Santa Ana’s Sullivan neighborhood leaders are in search of a mural that fits.
Neighbors got together this week inside the community room at the Country Club Mobile Park along S. Sullivan St. to talk about ideas, challenges.
The cost of the mural. Fundraising ideas.
How much labor goes into a mural?
“Anything from 5 years to a couple days…depends on the artist,” said one attendee.
What makes a mural important to the community?

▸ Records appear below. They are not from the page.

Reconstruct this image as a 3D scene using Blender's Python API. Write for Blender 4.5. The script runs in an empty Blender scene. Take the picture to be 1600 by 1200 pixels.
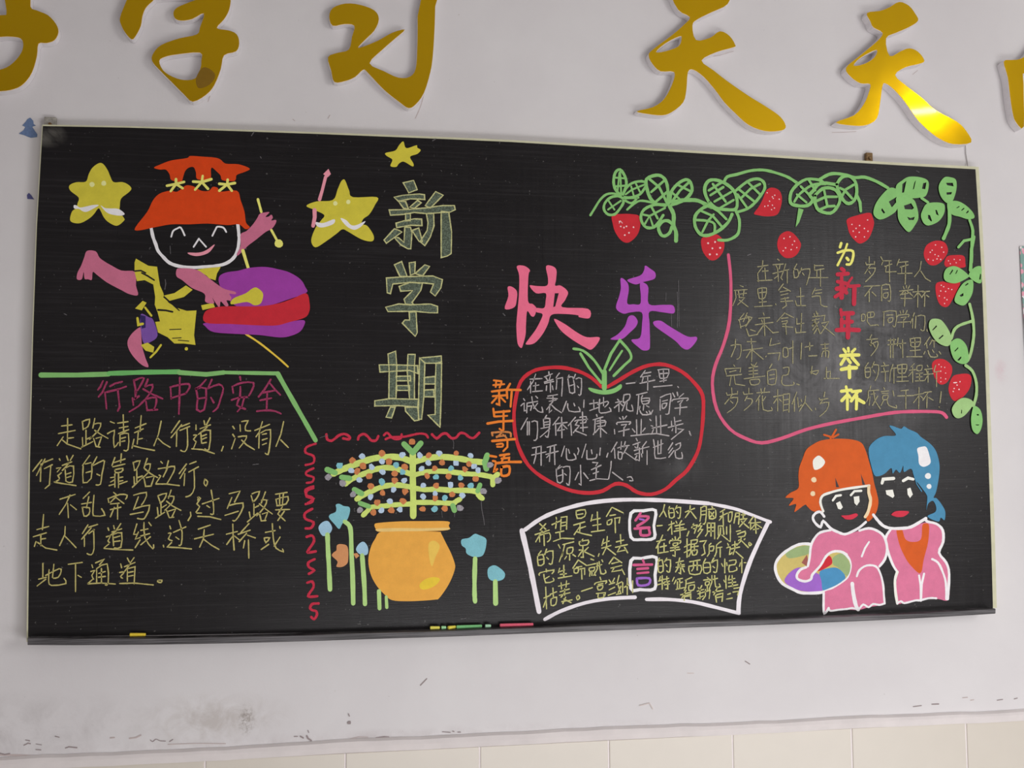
import bpy, bmesh, math, random
from mathutils import Vector, Matrix
from mathutils.geometry import tessellate_polygon
C = bpy.context.scene.collection
S = bpy.context.scene
R = random.Random(7)

WORLD = .44          # strength of the light that fills the room
KPAINT = .66         # how brightly the board is lit, to turn seen colours into paint colours

# ------------------------------------------------------------------ camera
F = 1713.0                      # focal length in pixels of a 1600 x 1200 frame
vx = Vector((9857.0, -76.4, -F)).normalized()     # along the wall, in camera axes
vz = Vector((-130.3, 21627.0, -F)).normalized()   # upwards
vz = (vz - vx * vz.dot(vx)).normalized()
vy = vz.cross(vx)                                 # into the wall
MW = Matrix((vx, vy, vz))                         # camera axes -> world axes
EYE = Vector((0.0, -2.62, 1.52))
cd = bpy.data.cameras.new('camera'); cam = bpy.data.objects.new('camera', cd); C.objects.link(cam)
cd.sensor_width = 36.0; cd.lens = F / 1600.0 * 36.0; cd.clip_start = .05
cam.matrix_world = Matrix.Translation(EYE) @ MW.to_4x4()
S.camera = cam

def P(px, py, y=0.0):
    """the point of the plane Y = y seen at a pixel of the photograph"""
    d = MW @ Vector((px - 800.0, 600.0 - py, -F))
    return EYE + d * ((y - EYE.y) / d.y)

# ------------------------------------------------------------------ light
S.view_settings.view_transform = 'Standard'; S.view_settings.look = 'None'
S.view_settings.gamma = 1; S.view_settings.use_curve_mapping = False
S.view_settings.exposure = 0.0
w = bpy.data.worlds.new('room_light'); S.world = w; w.use_nodes = True
w.node_tree.nodes['Background'].inputs[0].default_value = (1, .94, .93, 1)
w.node_tree.nodes['Background'].inputs[1].default_value = WORLD

def area(name, loc, target, sx, sy, power, col):
    l = bpy.data.lights.new(name, 'AREA'); l.shape = 'RECTANGLE'; l.size = sx; l.size_y = sy
    l.energy = power; l.color = col
    o = bpy.data.objects.new(name, l); C.objects.link(o); o.location = loc
    o.rotation_euler = (Vector(target) - Vector(loc)).to_track_quat('-Z', 'Y').to_euler()
    return o
def mirror(px, py, y, dist):
    """a place in the room that the wall would mirror at this pixel"""
    p = P(px, py, y); d = (p - EYE).normalized(); d.y = -d.y
    return p + d * dist, p
wl, wt = mirror(1285, 575, -.03, 3.4)
area('window_light', wl, wt, 1.1, 1.25, 31, (1, .98, .97))
area('low_fill_light', (1.3, -2.5, .3), (.8, 0, .75), 2.8, .7, 38, (1, .99, 1))  # unseen fill added near the floor to brighten the lower wall
tl, tt = mirror(1441, 174, -.03, 2.1)
area('tube_light', tl, tt, .14, .022, .6, (1, .97, .9))

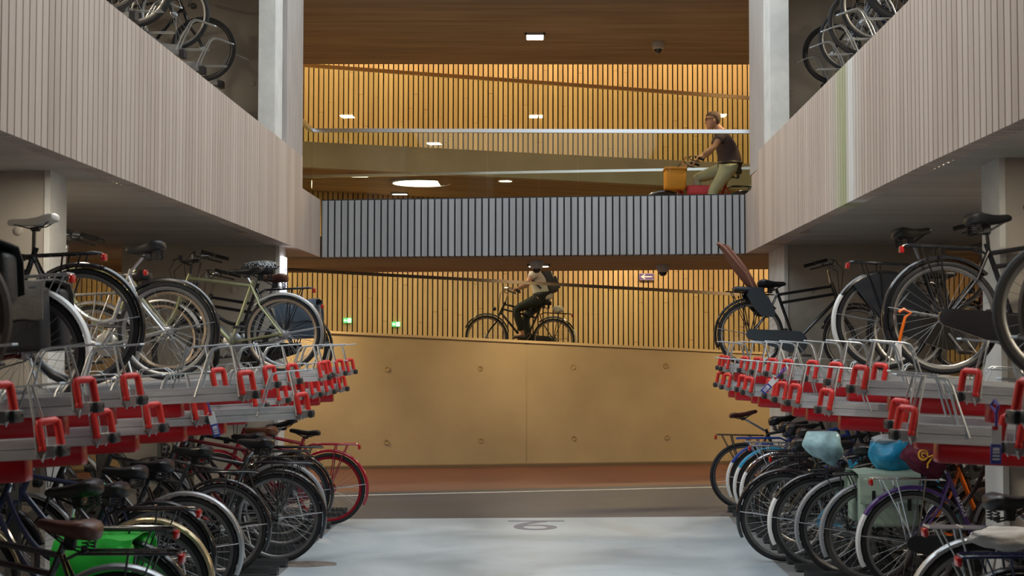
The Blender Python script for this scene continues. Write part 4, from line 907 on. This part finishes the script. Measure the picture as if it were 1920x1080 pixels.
ceiling_lamp('square lamp on the ceiling above the bridge, behind the left pier', -3.4, 18.2, 5.8, 40, .26, .34)
for lab, x in (('square lamp behind the dome camera under the bridge',0.0),('square lamp under the bridge behind the left rack',-3.6),('square lamp under the bridge behind the right rack',3.6)):
    ceiling_lamp(lab, x, 18.5, Z1, 34 if x == 0 else 62, .3, .3)
for lab, x, y in (('round lamp set in the brown underside of the upper ramp',-1.91,22.55),): ceiling_lamp(lab, x, y, ub(x), 40, .5, .5, round_=True)
for i, (x, y) in enumerate(((-2.85,21.95),(-2.45,24.4),(1.6,23.6),(4.8,23.6),(-5.6,23.6))):
    ceiling_lamp(['small lamp near the front edge of the upper ramp underside','small lamp near the timber slats under the upper ramp','lamp under the upper ramp above the second cyclist','lamp under the upper ramp on the far right','lamp under the upper ramp on the far left'][i], x, y, ub(x), 75 if i > 1 else 25, .3, .2)
for i, x in enumerate((-6,-3,0,3,6)):
    ceiling_lamp(['lamp over the upper ramp, far left','lamp over the upper ramp, left','lamp over the middle of the upper ramp','lamp over the upper ramp, right','lamp over the upper ramp, far right'][i], x, 23.6, 8.9, 135, .3, .3)
for s, nm in ((-1,'left'),(1,'right')):
    for y, w in ((5.0,'near'),(10.5,'middle')):
        ceiling_lamp(f'lamp under the {nm} gallery soffit in the {w} bay', s*4.6, y, Z1, 60, .3, .3, col=(1,.84,.62))
        ceiling_lamp(f'lamp on the {nm} gallery ceiling in the {w} bay', s*5.0, y+1.5, 5.8, 60, .3, .3, col=(1,.84,.62))
ceiling_lamp('added unseen lamp at the left gallery soffit edge beside the near wall end', -2.98, 8.95, 2.93, 13, .2, .2, col=(1,.9,.75))  # added out of sight behind the parapet to brighten the near wall end
ceiling_lamp('added unseen lamp at the right gallery soffit edge beside the near wall end', 2.56, 8.0, 2.955, 13, .2, .2, col=(1,.9,.75))  # likewise added, hidden by the parapet, to light the right wall end
lc = thing('light_panel', 'bright white panel with dark dots on the side of the far left wall end', 'light panel', (-2.803,15.12,2.45))
part(None, 'panel_face', M['lampcool'], lc, lambda b: b.rbox(-.0,.035,-.11,.11,-.22,.22,.005,1))
part(None, 'dot', M['tagblue'], lc, lambda b: [b.lathe([(0,.035),(.018,.035),(.018,.039),(0,.039)], 12, (0,0,z), 'x') for z in (.08,-.1)])
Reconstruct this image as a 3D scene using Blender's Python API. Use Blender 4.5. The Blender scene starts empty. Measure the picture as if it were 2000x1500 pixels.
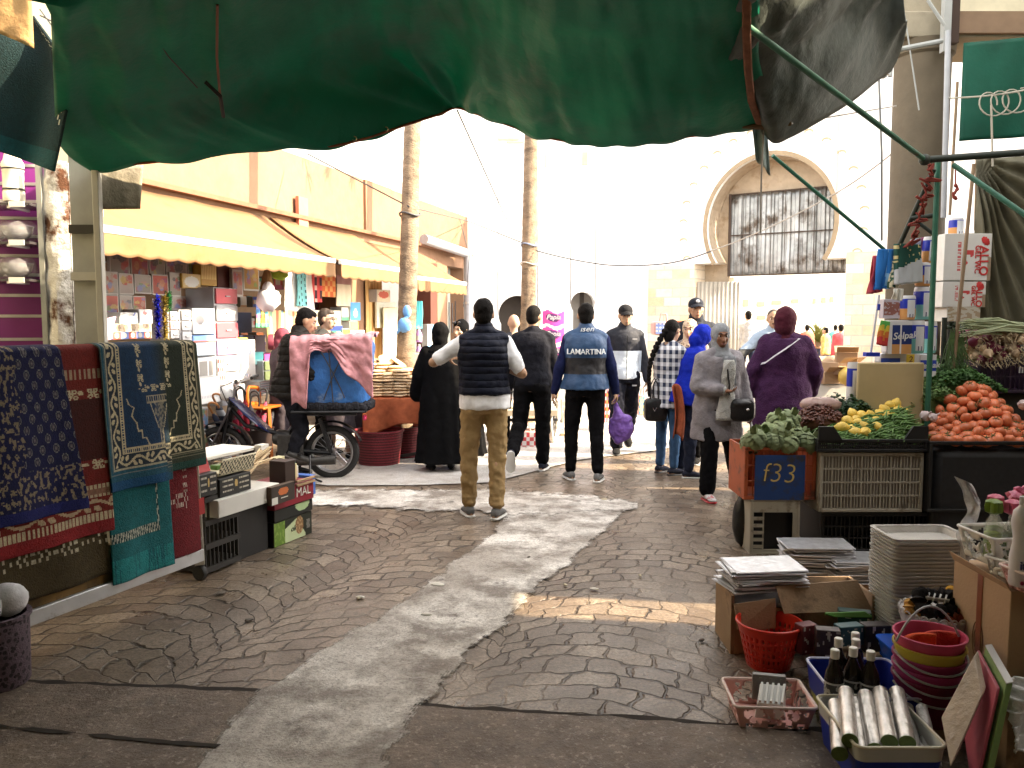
import bpy, math, random
from mathutils import Vector as V, Matrix, Euler, noise
random.seed(11)
R=math.radians; PI=math.pi; sin=math.sin; cos=math.cos
rnd=random.uniform
SC=bpy.context.scene; COL=SC.collection
F=1600.0; TH=R(4.65); CZ=1.63
def P(u,v,Y):
    """point seen at photo pixel (u,v) standing Y metres ahead"""
    a=(u-1000)/F; b=(750-v)/F
    d=V((a, cos(TH)+b*sin(TH), -sin(TH)+b*cos(TH))); t=Y/d.y
    return V((d.x*t, Y, CZ+d.z*t))
def G(u,v,z=0.0):
    a=(u-1000)/F; b=(750-v)/F
    d=V((a, cos(TH)+b*sin(TH), -sin(TH)+b*cos(TH))); t=(z-CZ)/d.z
    return V((d.x*t, d.y*t, z))
def S(r,g,b):
    f=lambda c:(c/255/12.92) if c<11 else ((c/255+.055)/1.055)**2.4
    return (f(r),f(g),f(b))
def lerp(a,b,t): return a+(b-a)*t
def mixc(a,b,t): return tuple(x+(y-x)*t for x,y in zip(a,b))
# ---------------------------------------------------------------- materials
class NT:
    def __init__(s,t): s.t=t
    def n(s,ty,ins=None,**kw):
        x=s.t.nodes.new(ty)
        for k,v in kw.items(): setattr(x,k,v)
        for k,v in (ins or {}).items():
            if isinstance(v,bpy.types.NodeSocket): s.t.links.new(v,x.inputs[k])
            else: x.inputs[k].default_value=v
        return x
    def m(s,op,a,b=0.0,c=None,clamp=False):
        d={0:a,1:b}
        if c is not None: d[2]=c
        return s.n('ShaderNodeMath',d,operation=op,use_clamp=clamp).outputs[0]
    def mr(s,v,a,b,c,d): return s.n('ShaderNodeMapRange',{0:v,1:a,2:b,3:c,4:d}).outputs[0]
    def mix(s,f,a,b,bl='MIX'):
        x=s.n('ShaderNodeMix',data_type='RGBA',blend_type=bl)
        for i,v in ((0,f),(6,a),(7,b)):
            if isinstance(v,bpy.types.NodeSocket): s.t.links.new(v,x.inputs[i])
            else: x.inputs[i].default_value=v if i==0 else (*v[:3],1)
        return x.outputs[2]
    def noise(s,vec,sc,det=5,ro=.55): return s.n('ShaderNodeTexNoise',{'Vector':vec,'Scale':sc,'Detail':det,'Roughness':ro}).outputs['Fac']
    def link(s,a,b): s.t.links.new(a,b)
MATS={}
def M(name,col=(.5,.5,.5),r=.6,metal=0.,var=.14,sc=7.,bump=.0,bs=70.,tr=0.,alpha=1.,attr=False,trn=0.,stretch=(1,1,1),dirt=None,bands=None,sheen=0.,spec=.5,pat=None,ior=1.45,rv=0.):
    if name in MATS: return MATS[name]
    m=bpy.data.materials.new(name); m.use_nodes=True; MATS[name]=m
    t=NT(m.node_tree); b=m.node_tree.nodes['Principled BSDF']; out=m.node_tree.nodes['Material Output']
    tc=t.n('ShaderNodeTexCoord').outputs['Object']
    if stretch!=(1,1,1): tc=t.n('ShaderNodeMapping',{'Vector':tc,'Scale':stretch}).outputs[0]
    if attr: base=t.n('ShaderNodeAttribute',attribute_name='Col').outputs['Color']
    elif pat: base=pat(t,tc)
    else: base=None
    nz=t.noise(tc,sc)
    k=t.mr(nz,.25,.75,1-var,1+var)
    if rv:
        rn=t.n('ShaderNodeObjectInfo').outputs['Random']; k=t.m('MULTIPLY',k,t.mr(rn,0,1,1-rv,1+rv))
    kc=t.n('ShaderNodeCombineColor',{0:k,1:k,2:k}).outputs[0]
    c=t.mix(1.0,base if base is not None else col,kc,'MULTIPLY')
    if dirt:
        dn=t.noise(tc,dirt[2],8,.65)
        c=t.mix(t.mr(dn,dirt[1],dirt[1]+dirt[3] if len(dirt)>3 else dirt[1]+.12,0,1),c,dirt[0])
    t.link(c,b.inputs['Base Color'])
    b.inputs['Roughness'].default_value=r; b.inputs['Metallic'].default_value=metal
    b.inputs['Transmission Weight'].default_value=tr; b.inputs['Alpha'].default_value=alpha
    b.inputs['Specular IOR Level'].default_value=spec; b.inputs['IOR'].default_value=ior
    if sheen: b.inputs['Sheen Weight'].default_value=sheen
    h=None
    if bump: h=t.m('MULTIPLY',t.noise(tc,bs,6,.6),bump)
    if bands:
        sp=t.n('ShaderNodeSeparateXYZ',{0:tc}).outputs[bands[2] if len(bands)>2 else 2]
        w=t.m('ABSOLUTE',t.m('SINE',t.m('MULTIPLY',t.m('ADD',sp,t.m('MULTIPLY',t.noise(tc,9),.02)),bands[0])))
        w=t.m('MULTIPLY',t.m('POWER',w,.5),bands[1]); h=w if h is None else t.m('ADD',h,w)
    if h is not None:
        bp=t.n('ShaderNodeBump',{'Height':h,'Distance':.02,'Strength':1.0}); t.link(bp.outputs[0],b.inputs['Normal'])
    if trn:
        tb=t.n('ShaderNodeBsdfTranslucent'); t.link(c,tb.inputs[0])
        mx=t.n('ShaderNodeMixShader',{0:trn}); t.link(b.outputs[0],mx.inputs[1]); t.link(tb.outputs[0],mx.inputs[2]); t.link(mx.outputs[0],out.inputs[0])
    return m
def cloth(n,c=(.5,.5,.5),**k):
    d=dict(r=.9,var=.25,sc=14,bump=.55,bs=15,spec=.2); d.update(k); return M(n,c,**d)
def plastic(n,c=(.5,.5,.5),**k):
    d=dict(r=.38,var=.07,sc=9); d.update(k); return M(n,c,**d)
def PR(n='printed card',**k):
    d=dict(attr=True,r=.5,var=.06); d.update(k); return M(n,**d)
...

How does it deter graffiti?
“The best graffiti deterrent is making good quality art, one that is not a decoration,” explained Kim Duran, a muralist with nearly 30 murals in Santa Ana.
“How can we incorporate the youth?” asked Rosa Pizano, a lead neighborhood organizer on the project.
“We have to guide them,” said Santa Ana artist Eduardo Camarena.
“We can make stencils for the children and have them fill them in,” suggested Thalia Pizano, Rosa Pizanos’s daughter.
Maricela Peńa, 37, a drawing and painting teacher at Lorin Griset Academy, brought sketches incorporating animals from Latin America.
“I just heard about the project, I felt the need to be here,” said Peña, “We have a lot of animals that represent a lot of important aspects of our cultures in Latin America, even going way back to Aztecs and Mayan, and we have so many areas that need to be represented.”
“We need to expand that and make it unified.”
Asking for community input on a mural is common in Santa Ana neighborhoods.
Santa Ana continues to have one of the largest collections of murals in southern California.
Just two miles away from the S. Sullivan St. proposed art project are the murals depicting Chicano culture along W. Civic Center Dr., made by inexperienced muralists in the 90s who wanted to create a public art piece for their neighborhood.
That mural still stands today while it is in the process of being restored by the city, as it was recently discovered that the walls were on public property, prompting the city to help save the deteriorating murals.
Making a mural has many moving parts, including identifying who owns the walls, which sometimes can throw in a wrench in receiving funding or permission to create art.
The S. Sullivan St. walls on which the murals are being proposed are considered private, according to Margarita Macedonio, the Principal Community Planner for the City of Santa Ana Neighborhood Initiatives.
“So regardless of technically, whether it falls on private property or not, it’s facing the public right of way,” said Macedonio, “this is the experience of neighborhoods working together, having an inclusive process to reflect on what they would like to see in their neighborhood.”
“It’s through these arts and culture and funding that’s available; they can now access those resources and plan together–exactly what Rosa has been doing, by having a pre-workshop.”
The Sullivan community plans to hold another meeting soon to discuss more concrete plans.
Councilmember Johnathan Hernandez plans to visit the blank walls with city staff and other city leaders in two weeks to see how a collaboration could happen.
“It’s in the very early stages,” said Hernandez.